Video game Avatars are a player’s physical representation in the game world. Branded avatars allow brands to be present in gaming environments without being interruptive, an entirely new and innovative take on in-game marketing. Are gamers willing to interact with and even embrace marketing messaging from in-game virtual street teams? A few fascinating case studies will take the audience through this brave new world of non-invasive game marketing.
If “data is the new media,” as David Verklin famously says, then what value can online publishers extract from this new coin of the realm? Content providers of every size are being overwhelmed by the promises of ad exchanges, data exchanges, yield and ad optimizers. Each says your data is king. We will bring together both publishers and elements of the increasingly complex digital advertising “stack” to help content providers large, medium and small better understand the ways in which user data is being measured and valued on the open market and how publishers can profit from it.

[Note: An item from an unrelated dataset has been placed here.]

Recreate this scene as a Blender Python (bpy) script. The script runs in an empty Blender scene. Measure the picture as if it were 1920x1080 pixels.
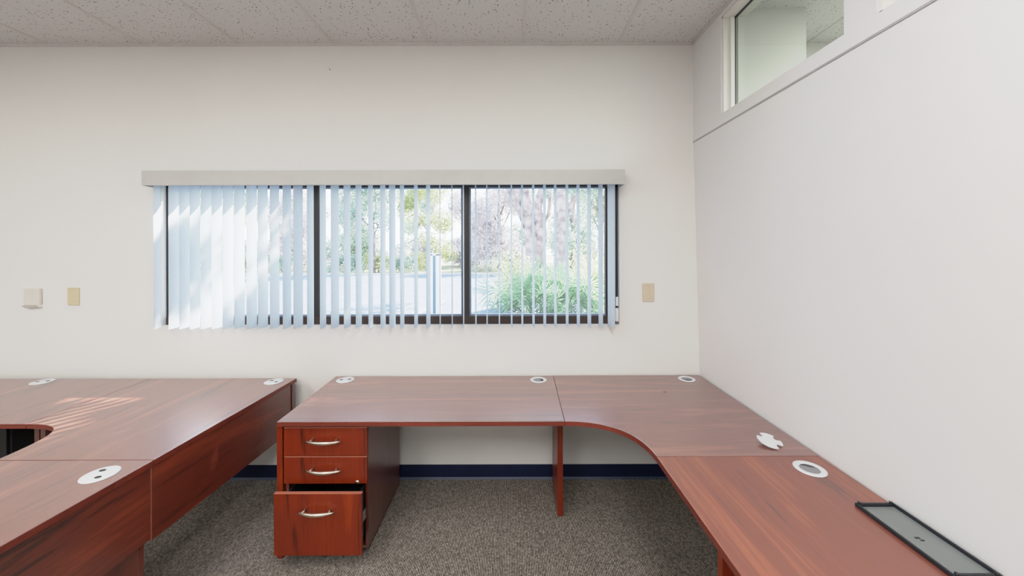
import bpy, bmesh, math, random
from mathutils import Vector, Matrix
random.seed(7)
S = bpy.context.scene
COL = S.collection
F = 680.0; CX = 960.0; CY = 467.0; EYE = 1.634
D = 2.584            # back wall
TOP = 0.737          # desk surface height
CEIL = 3.10

# ------------------------------------------------------------------ helpers
def tag(o, label=None, cat=None, group=None, kind=None):
    if label: o['label'] = label
    if cat: o['category'] = cat
    if group: o['group'] = group
    if kind: o['kind'] = kind
    return o

def empty(name, loc=(0, 0, 0), rz=0.0):
    o = bpy.data.objects.new(name, None)
    COL.objects.link(o)
    o.location = loc; o.rotation_euler = (0, 0, rz)
    o.empty_display_size = .05
    return o

def world_loc(p):
    v = Vector((0, 0, 0))
    while p is not None:
        v += Vector(p.location); p = p.parent
    return v

def obj(name, bm, mat, parent=None, origin=None, smooth=False, local=False):
    """link bm as ONE mesh object; bm in world metres unless local"""
    bmesh.ops.recalc_face_normals(bm, faces=bm.faces)
    base = Vector((0, 0, 0))
    if not local:
        if parent is not None: base = world_loc(parent)
        off = Vector(origin) - base if origin is not None else Vector((0, 0, 0))
        bmesh.ops.translate(bm, verts=bm.verts, vec=-(base + off))
    else:
        off = Vector(origin) if origin is not None else Vector((0, 0, 0))
    me = bpy.data.meshes.new(name)
    bm.to_mesh(me); bm.free()
    for m in (mat if isinstance(mat, (list, tuple)) else [mat]):
        me.materials.append(m)
    if smooth:
        for p in me.polygons: p.use_smooth = True
    o = bpy.data.objects.new(name, me)
    COL.objects.link(o)
    o.location = off
    if parent is not None: o.parent = parent
    return o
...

Each of these new layers brings different models for measuring and leveraging your audience’s behaviors and optimizing their value to you. How do they compare? What should publishers be asking to vette these propositions?
With the continued growth of social networking platforms as a tool for communications between users, more companies are establishing their presence in social media and using these platforms as a means of customer relationship management beyond their traditional email CRM. In this session we will explore the pluses and minuses of how media managers can help their clients use social media communications for brand interactions and hear from some of the companies that are embedded directly into the social CRM paradigm.
According to recent surveys 88% of consumers planned to use coupons for their back-to-school purchases this year but less than two percent would make use of mobile coupons. Mobile couponing is a staggeringly large market waiting to happen. The phone offers consumer optimal convenience. No clipping, no printing, no leaving the discount at home. Many of the early adopters claim remarkable redemption rates. And couponing can be tied to all of the next-gen mobile technologies like product image scanning and in-store price comparisons. So why are so few marketers even experimenting here? Problems at the point-of-sale, over the proper methods of delivery and with consumer familiarity abound. This panel of participants from the retail, couponing, and mobile marketing value chain will engage the problems and show marketers how they can get started.
When Sprint challenged Mindshare to develop a program that would break through the clutter and engage its younger, tech-savvy customers who were heavy purchasers of data usage packages, they created a multi-platform campaign that heavily leveraged the power of online video. David Lang, president of Mindshare Entertainment, and Simon McPhillips, media director at Sprint, will supply the behind-the-scenes access. This case study review will give you valuable insight into the decision making process, creative considerations, development, and campaign analysis information you need to take your brand from online zero to video Hero.